Work to complete =>
Extract word for word the lines of the listing from its start to the line holding "R = math.radians", both ends kept; pictures are not part of the copy.

━━━━━ Available records ━━━━━

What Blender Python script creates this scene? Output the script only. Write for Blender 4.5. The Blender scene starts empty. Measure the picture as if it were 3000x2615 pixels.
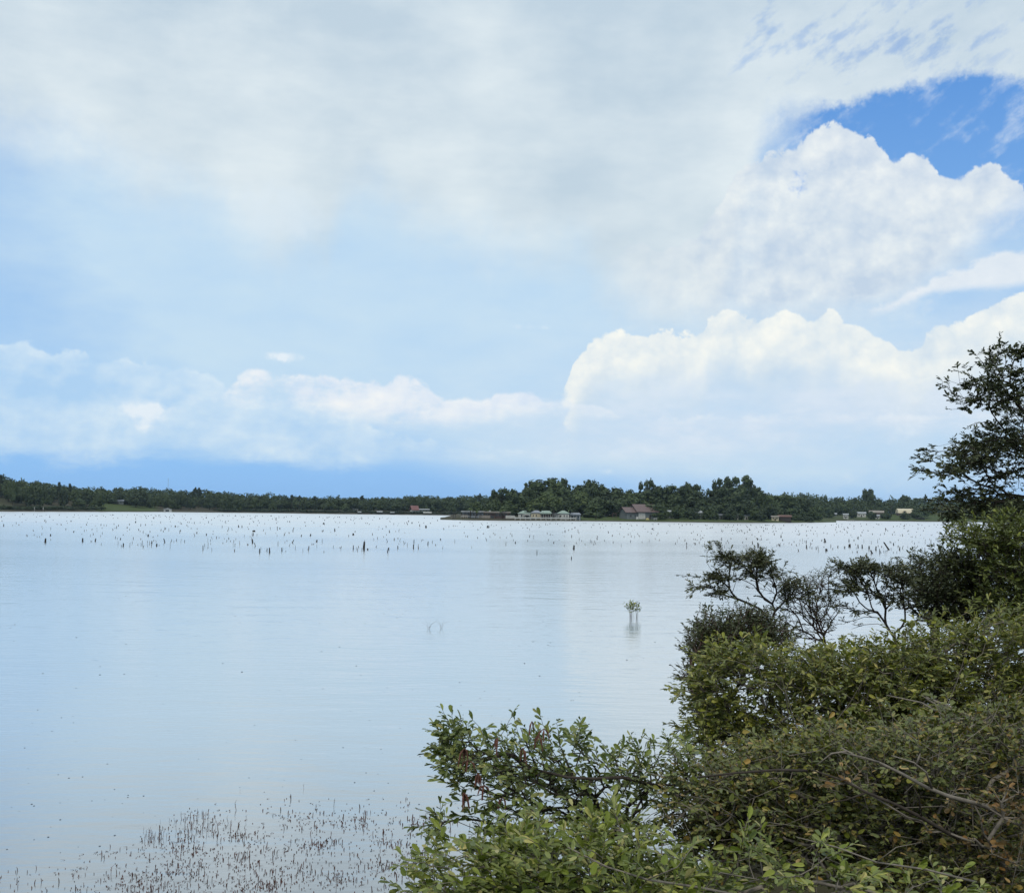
import bpy, math, random
import numpy as np
from mathutils import Matrix, Vector

S = bpy.context.scene
COL = S.collection
PI = math.pi
R = math.radians

# ------------------------------------------------------------------ camera
# eye 5 m above the lake; photo pixels (3000 x 2615) only help to read off
# directions when real distances are worked out
EYE = np.array([0.0, 0.0, 5.0])
PITCH = math.atan(184.5 / 3000)
ROLL = R(0.77)
_F = np.array([0, math.cos(PITCH), math.sin(PITCH)])
_U0 = np.array([0, -math.sin(PITCH), math.cos(PITCH)])
_R0 = np.array([1.0, 0, 0])
_R = math.cos(ROLL) * _R0 + math.sin(ROLL) * _U0
_U = math.cos(ROLL) * _U0 - math.sin(ROLL) * _R0

def ray(px, py):
    return _F + _R * ((px - 1500) / 3000) - _U * ((py - 1307.5) / 3000)

def at(px, py, depth):
    return EYE + ray(px, py) * depth

def on_water(px, py, z=0.0):
    d = ray(px, py)
    return EYE + d * ((z - EYE[2]) / d[2])

def to_px(P):
    """world points (n,3) -> photo px, py, depth"""
    V = np.asarray(P) - EYE
    d = V @ _F
    dd = np.where(d > 0.05, d, 0.05)
    return 1500 + 3000 * (V @ _R) / dd, 1307.5 - 3000 * (V @ _U) / dd, d

def azel(px, py):
    d = ray(px, py)
    d = d / np.linalg.norm(d)
    return math.degrees(math.atan2(d[0], d[1])), math.degrees(math.asin(d[2]))

cd = bpy.data.cameras.new('camera')
cam = bpy.data.objects.new('camera', cd)
COL.objects.link(cam)
cd.sensor_fit = 'HORIZONTAL'
cd.sensor_width = 36.0
cd.lens = 36.0
cd.clip_start = 0.05
cd.clip_end = 40000
_m = Matrix.Identity(4)
for _i in range(3):
    _m[_i][0], _m[_i][1], _m[_i][2], _m[_i][3] = _R[_i], _U[_i], -_F[_i], EYE[_i]
cam.matrix_world = _m
S.camera = cam
S.view_settings.view_transform = 'Standard'
S.view_settings.look = 'None'
S.view_settings.exposure = 0.0
S.view_settings.gamma = 1.0
S.view_settings.use_curve_mapping = False
S.cycles.max_bounces = 6
S.cycles.diffuse_bounces = 2
S.cycles.glossy_bounces = 3
S.cycles.transmission_bounces = 3
S.cycles.volume_bounces = 0
S.cycles.transparent_max_bounces = 8
S.cycles.caustics_reflective = False
S.cycles.caustics_refractive = False
S.cycles.sample_clamp_indirect = 4.0

SUN_EL, SUN_AZ = R(58), R(200)       # high, behind the camera, veiled by cloud

def lin(r, g, b):
    f = lambda c: (c / 255) / 12.92 if c <= 10.31 else (((c / 255) + 0.055) / 1.055) ** 2.4
    return (f(r), f(g), f(b))

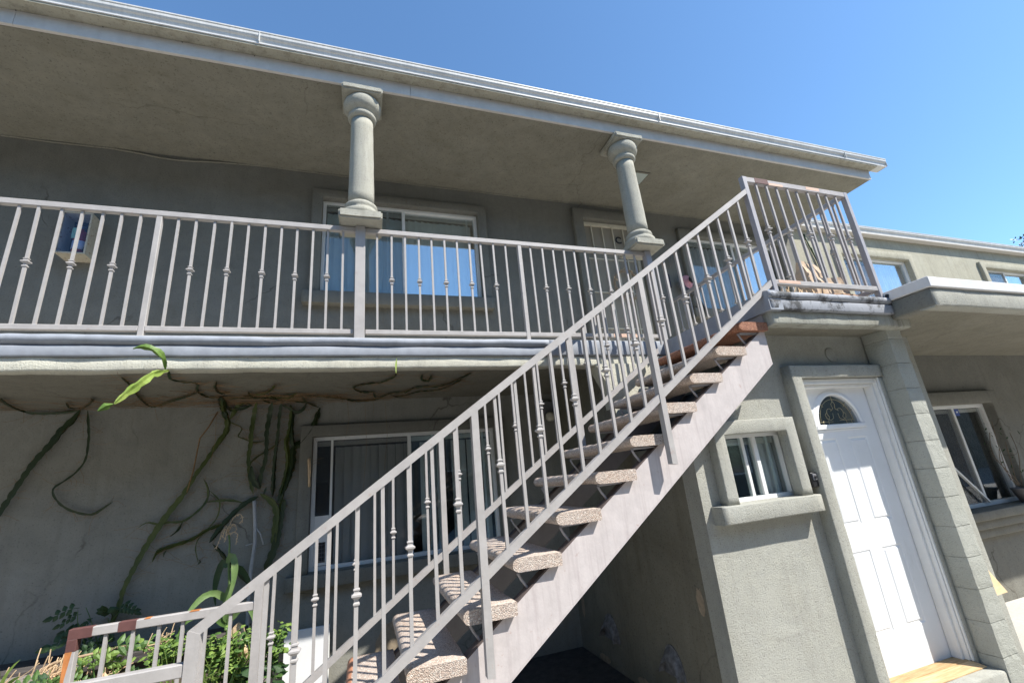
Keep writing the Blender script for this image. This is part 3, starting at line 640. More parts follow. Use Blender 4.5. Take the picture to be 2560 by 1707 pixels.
# ------------------------------------------------------------------ block pier
pier = thing('block_pier', 'narrow pier of painted concrete blocks standing right of the white front door', 'pillar', (4.35, 2.45, G0))
MB().box(4.259, 4.435, 2.436, 2.63, G0, .93).build('mortar_core', 'mortar', pier)
z = G0+.003; k = 0
while z < .9:
    h = min(.2105, .945-z); m = MB(); bm = bmesh.new(); bmesh.ops.create_cube(bm, size=1)
    bmesh.ops.subdivide_edges(bm, edges=bm.edges[:], cuts=5, use_grid_fill=True)
    bx = (4.254, 4.440, 2.430, 2.64)
    for v in bm.verts:
        p = Vector(((bx[0]+bx[1])/2+v.co.x*(bx[1]-bx[0]), (bx[2]+bx[3])/2+v.co.y*(bx[3]-bx[2]), z+h/2+v.co.z*h))
        edge = sum(1 for c in v.co if abs(abs(c)-.5) < .01)
        q = noise.noise_vector(p*14)*.0016
        if edge >= 2: q += noise.noise_vector(p*40)*.0035; q += Vector((-v.co.x*.004, -v.co.y*.004, -v.co.z*.002))
        v.co = p+q
    m.bm(bm); m.build('block', 'block', pier); z += .2135; k += 1

# ------------------------------------------------------------------ columns
def column(cx, label):
    t = thing('column', label, 'column', (cx, 3.655, 2.24), 'round stucco columns standing on the balcony railing')
    def slab(z0, z1, hw, nm, sd):
        m = MB(); bm = bmesh.new(); bmesh.ops.create_cube(bm, size=1)
        for v in bm.verts: v.co = Vector((cx+v.co.x*2*hw, 3.655+v.co.y*2*hw, (z0+z1)/2+v.co.z*(z1-z0)))
        bmesh.ops.bevel(bm, geom=bm.edges[:], offset=.014, segments=2, affect='EDGES')
        bmesh.ops.subdivide_edges(bm, edges=bm.edges[:], cuts=3, use_grid_fill=True)
        for v in bm.verts: v.co += noise.noise_vector(v.co*9+Vector((sd, 0, 0)))*.004
        m.bm(bm); m.build(nm, 'stucco_col', t)
    slab(2.242, 2.325, .180, 'plinth', 1); slab(3.625, 3.695, .185, 'abacus', 2)
    pb = [(.15, 2.31), (.165, 2.325), (.170, 2.345), (.165, 2.37), (.145, 2.385), (.132, 2.395), (.138, 2.41), (.145, 2.425), (.140, 2.445), (.122, 2.46), (.112, 2.47)]
    MB().lathe(cx, 3.655, pb, 40, amp=.003).build('base_moulding', 'stucco_col', t)
    sh = [(.112-.012*(i/10)**1.5, 2.468+(3.40-2.468)*i/10) for i in range(11)]
    MB().lathe(cx, 3.655, sh, 40, amp=.003).build('shaft', 'stucco_col', t)
    pc = [(.100, 3.405), (.116, 3.412), (.128, 3.425), (.131, 3.440), (.127, 3.455), (.116, 3.466), (.113, 3.476), (.122, 3.486), (.146, 3.50), (.163, 3.522), (.172, 3.55), (.174, 3.58), (.166, 3.605), (.150, 3.63)]
    MB().lathe(cx, 3.655, pc, 40, amp=.003).build('capital', 'stucco_col', t)
column(-.030, 'stucco column standing in front of the wide upper window with blinds')
column(2.89, 'stucco column standing beside the upstairs security door, nearer the stair top')

# ------------------------------------------------------------------ railings
BW = .017
_bal = {}
def knuckle_mesh():
    pr = [(.011, -.040), (.014, -.034), (.021, -.030), (.021, -.024), (.013, -.018), (.0135, -.008), (.026, 0), (.033, .004), (.033, .011), (.018, .018), (.016, .026), (.022, .029), (.021, .034), (.012, .038), (.011, .046)]
    m = MB(); m.lathe(0, 0, [(r*.94, z) for r, z in pr], 4, False, R(45)); o = m.build('collar', 'rail', None, base=(0, 0, 0)); me = o.data; bpy.data.objects.remove(o); return me
KN = knuckle_mesh()
def bal_mesh(L, slope=0, ax='x', mat='rail'):
    key = (round(L, 3), slope, ax, mat)
    if key not in _bal:
        m = MB(); h = BW/2; e = slope*h
        vs = [(sx*h, sy*h, (0 if i == 0 else L)+(sx if ax == 'x' else sy)*e) for i in (0, 1) for sx, sy in ((-1, -1), (1, -1), (1, 1), (-1, 1))]
        m.add(vs, [(0, 1, 2, 3), (7, 6, 5, 4), (0, 4, 5, 1), (1, 5, 6, 2), (2, 6, 7, 3), (3, 7, 4, 0)]); o = m.build('baluster', mat, None, base=(0, 0, 0)); _bal[key] = o.data; bpy.data.objects.remove(o)
    return _bal[key]
def baluster(t, x, y, z0, L, kn, slope=0, kz=None, ax='x', mat='rail'):
    o = link('baluster', bal_mesh(L, slope, ax, mat), t); o.location = Vector((x, y, z0))-Vector(t['_b']); o.rotation_euler = (R(rnd.gauss(0, .22)), R(rnd.gauss(0, .22)), R(rnd.uniform(-2, 2)))
    if kn:
        k = link('collar', KN, o); k.location = (0, 0, (kz-z0 if kz else L/2)+rnd.uniform(-.004, .004)); k.rotation_euler = (0, 0, R(rnd.uniform(-3, 3)))
def post(t, x, y, z0, z1, w=.038, mat='rail', nm='post'): return MB().box(x-w/2, x+w/2, y-w/2, y+w/2, z0, z1, .003).build(nm, mat, t)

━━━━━

The response =>
What Blender Python script creates this scene? Output the script only. Write for Blender 4.5. The Blender scene starts empty. Measure the picture as if it were 3000x2615 pixels.
import bpy, math, random
import numpy as np
from mathutils import Matrix, Vector

S = bpy.context.scene
COL = S.collection
PI = math.pi
R = math.radians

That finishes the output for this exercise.